The Catholic genius, especially amongst intellectuals and scholars, should engage with the world with critical rigour, in this way inverting the reality presented to us by modernity.

This inversion, Fr Gregory persuasively argued, finds its locus in St Peter’s gaze as he was crucified upside down.

For the saint saw the dark powers of this world, represented by the obelisk in Rome’s Circus Maximus—a petrified sun ray of the god Ra and used by Roman emperors as a sign of strength—inverted and as if hanging by a thread.

The gaze should thus be perpetuated by the church, founded upon the testimony of Peter and the potestas clavium [the power of the keys] and guided by his successors, the popes.

Fr Gregory concluded that Catholic intellectuals should thus be counter-cultural but at the same time engage with culture for the world’s salvation.

Attendees hear Fr Gregory Morgan at the 2024 Catholic Scholar’s Guild AGM. Photo: Supplied.

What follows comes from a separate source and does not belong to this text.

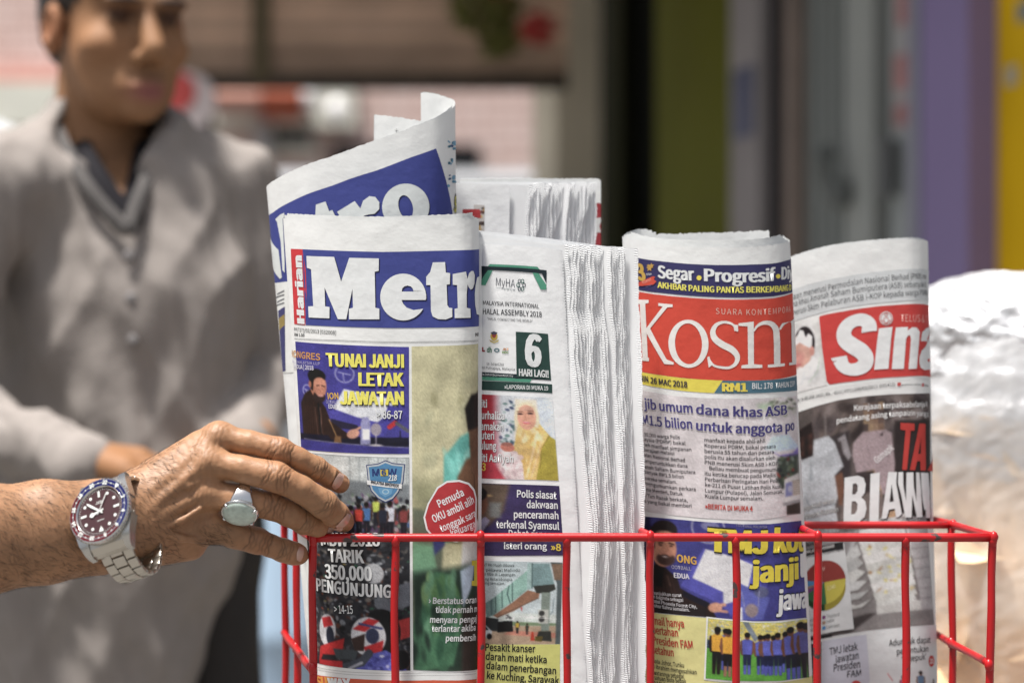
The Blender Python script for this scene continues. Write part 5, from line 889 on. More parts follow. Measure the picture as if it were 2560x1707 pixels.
c.man(945, 1035, 455, (214, 160, 50), (50, 36, 32), (28, 26, 28), sock=(40, 32, 30)); c.man(1050, 1045, 460, (214, 160, 50), (120, 80, 64), (28, 26, 30), sock=(150, 110, 90)); c.man(1640, 1020, 520, (84, 88, 160), (100, 66, 52), (34, 34, 50), sock=(84, 90, 170)); c.man(1735, 985, 560, (84, 86, 150), (100, 66, 52), (34, 34, 46), sock=(84, 90, 160)); c.man(1790, 1000, 560, (90, 90, 150), (100, 70, 56), (40, 36, 46)); c.grain(.05)
p = Part(E5, k3); fr_t = [(850, 940), (1080, 965), (1300, 985), (1550, 982), (1800, 948)]; fr_b = [(826, 1532), (1080, 1556), (1300, 1562), (1550, 1558), (1822, 1524)]
p.poly(fr_t + fr_b[::-1], (222, 222, 220), 2, right=2019); curved_image(p, E5, c.c, [(a, b + 14) for a, b in fr_t], [(a, b - 14) for a, b in fr_b], (866, 1790), (842, 1812), 2.8); p.build('photograph', n5)

# ---------------------------------------------------------------- rear copy with the rounded red title
n6 = paper_thing('tabloid with a rounded red title block leaning behind the middle rail, rightmost', 2160, 1.87)
topF = [(1880, 700, 1.896), (1925, 668, 1.886), (1977, 645, 1.877), (2074, 618, 1.868), (2154, 607, 1.8645), (2235, 600, 1.8635), (2285, 598, 1.866), (2310, 600, 1.873), (2319, 604, 1.882), (2314, 607, 1.892), (2260, 606, 1.900)]
botF = [(1905, 2010, 1.896), (1950, 1985, 1.886), (2012, 1960, 1.877), (2112, 1935, 1.868), (2188, 1922, 1.8645), (2262, 1914, 1.8635), (2312, 1911, 1.866), (2336, 1910, 1.873), (2347, 1911, 1.882), (2342, 1912, 1.892), (2290, 1912, 1.900)]
F6 = Sheet(topF, botF, (.02, .86), wave=.00035, seed=21); F6.page('front_page', n6, jag=.00035)
for i in range(1, 4): F6.page('inner_page', n6, lay=-i * 8, col=np.array(PAPER) * .98, ext=lambda u, i=i: .0005 * i + 0 * u, a1=F6.L - .008 * i)
p = Part(F6, s1); p.poly([(100, 560), (300, 490), (600, 425), (900, 375), (1150, 352), (1425, 350), (1425, 640), (1100, 650), (800, 680), (400, 760), (100, 860)], (202, 206, 208), 1, right=2316)
G1 = (76, 78, 82)
p.text('Kerajaan menerusi', (60, 668), (468, 548), 54, G1, 2); p.text('Permodalan', (490, 545), (808, 484), 54, G1, 2); p.text('Nasional', (832, 480), (1058, 456), 54, G1, 2); p.text('Berhad (PNB) me', (1080, 452), (1400, 444), 52, G1, 2)
p.text('dana khas Amanah', (108, 716), (492, 612), 54, G1, 2); p.text('Saham Bumiputera', (512, 608), (1036, 532), 54, G1, 2); p.text('(ASB) sebanyak R', (1055, 528), (1398, 520), 52, G1, 2)
p.text('menerusi Skim', (100, 798), (400, 712), 54, G1, 2); p.text('Pelaburan ASB', (424, 706), (818, 636), 54, G1, 2); p.text('i-KOP kepada', (842, 632), (1188, 598), 54, G1, 2); p.text('warga PDRM', (1206, 596), (1410, 596), 52, G1, 2); p.build('teaser', n6)
SR = (200, 54, 50); SW = (222, 224, 225)
p = Part(F6, s1); p.poly([(402, 800), (412, 784), (440, 776), (620, 742), (800, 712), (960, 692), (1100, 682), (1425, 690), (1432, 1345), (1200, 1348), (900, 1368), (700, 1395), (505, 1422), (486, 1410), (472, 1385), (430, 1080)], SR, 1, right=2317)
S_ = [(870, 930), (868, 850), (820, 800), (745, 800), (680, 840), (640, 920), (650, 1000), (720, 1070), (800, 1120), (838, 1180), (820, 1250), (760, 1300), (680, 1300), (610, 1260), (595, 1190)]
p.stroke([(872, 925), (865, 860), (815, 822), (740, 826), (670, 868), (634, 940), (650, 1010), (720, 1065), (795, 1112), (836, 1170), (830, 1230), (775, 1272), (690, 1282), (630, 1252), (598, 1190)], [140, 138, 122, 110, 118, 136, 150, 152, 152, 148, 140, 122, 110, 120, 140], SW, 2.4, 60)
p.poly([(800, 905), (942, 892), (934, 918), (798, 942)], SW, 2.0); p.poly([(512, 1178), (662, 1152), (664, 1195), (530, 1205)], SW, 2.1)
p.poly([(960, 900), (1086, 885), (1072, 1000), (1048, 1275), (915, 1284), (945, 1010)], SW, 2.4)
p.poly([(1118, 890), (1232, 886), (1226, 920), (1270, 888), (1312, 892), (1340, 930), (1334, 1010), (1312, 1275), (1236, 1278), (1258, 1000), (1252, 965), (1230, 965), (1212, 1000), (1192, 1276), (1080, 1278), (1102, 1010)], SW, 2.4)
p.poly([(1440, 1052), (1395, 1068), (1358, 1105), (1338, 1165), (1336, 1225), (1350, 1268), (1385, 1288), (1440, 1278), (1440, 1195), (1420, 1215), (1408, 1190), (1416, 1140), (1440, 1118)], SW, 2.4); p.poly([(1350, 1018), (1362, 935), (1400, 898), (1440, 888), (1440, 965), (1414, 978), (1408, 1020)], SW, 2.7)
p.ell((1027, 805), 62, 64, SW, 2.4, n=36); p.ell((1027, 806), 55, 57, (196, 84, 76), 2.7, hole=(49, 51), n=36); p.ell((1026, 772), 15, 17, (196, 84, 76), 2.9, hole=(9, 11), n=20); p.poly([(975, 822), (1000, 826), (1010, 798), (1044, 798), (1054, 824), (1080, 818), (1055, 832), (1028, 862), (1002, 834)], (196, 84, 76), 2.9); p.poly([(1006, 826), (1014, 804), (1040, 804), (1048, 826), (1027, 850)], SW, 3.2)
p.text('TELUS & T', (1162, 838), (1408, 852), 68, (236, 190, 180), 2.4, -.01); p.build('masthead', n6)
c = Canvas(100, 780, 460, 1490, 7, (206, 206, 204), 3); c.poly([(100, 800), (390, 780), (460, 1490), (100, 1490)], (214, 214, 214), 20); c.ell(290, 1010, 110, 170, (46, 38, 42), 10); c.ell(235, 1090, 125, 175, (204, 160, 146), 14); c.poly([(165, 970), (230, 900), (250, 860), (290, 880), (310, 960), (340, 920), (380, 960), (360, 1090), (300, 1040), (240, 990), (165, 1020)], (226, 226, 228), 8); c.ell(362, 1110, 24, 50, (206, 150, 138), 6); c.ell(215, 1150, 60, 70, (196, 140, 132), 40); c.ell(205, 1215, 40, 14, (180, 100, 104), 10); c.poly([(160, 1290), (260, 1250), (380, 1180), (420, 1300), (300, 1430), (200, 1480), (100, 1480)], (230, 230, 232), 14); c.blobs(180, 1240, 400, 1440, 20, 24, [(212, 214, 216), (236, 236, 238)], 1.2, 18); c.line([(300, 1420), (390, 1340), (430, 1200)], 12, (190, 206, 190), .7); c.grain(.02)
p = Part(F6, s1); p.image(c.c, [(100, 880), (392, 790), (476, 1428), (120, 1530)], 1); p.build('photograph', n6)
p = Part(F6, s1); [p.line([(120, y_), (480, y_ - 85), (900, y_ - 145), (1430, y_ - 170)], 1.2, (150, 152, 155)) for y_ in (1545, 1562)]
p.text('2018 | 8 REJAB 1439 | BIL.: 4211', (150, 1598), (612, 1504), 28, (60, 60, 64), 1.6, .01); p.text('| PP11200/02/2013 (031412)', (622, 1502), (1112, 1434), 28, (60, 60, 64), 1.6, .01); p.poly([(1132, 1405), (1166, 1402), (1166, 1434), (1132, 1437)], (196, 70, 66), 1.6); p.text('sinarharian.com.my', (1170, 1434), (1352, 1432), 18, (70, 70, 74), 1.6, .01); p.poly([(1360, 1412), (1378, 1410), (1378, 1440), (1360, 1442)], (196, 60, 60), 1.6); p.text('Sina', (1382, 1440), (1420, 1443), 18, (70, 70, 74), 1.6, .01); p.build('issue_line', n6)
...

His vision for the members of the guild is to embrace such an approach and to reinforce it with piety and prayer, giving the example of combining such meetings in the future with adoration of the Blessed Sacrament.

In this way, in this author’s estimation, our Lord Jesus Christ becomes the experiential interpretive lens through which the world and its intellectual currents are approached, and embraced or criticised.

The closing prayer was offered by Fr Daniel McCaughan, parish priest of St Patrick’s, Sutherland.

Inspired by the presentation, the members of the executive and all present thanked Fr Greg as they dispersed for the evening, pondering these things in their hearts while discussing them with vivid enthusiasm, some on the way home, others over a pint at the local pub.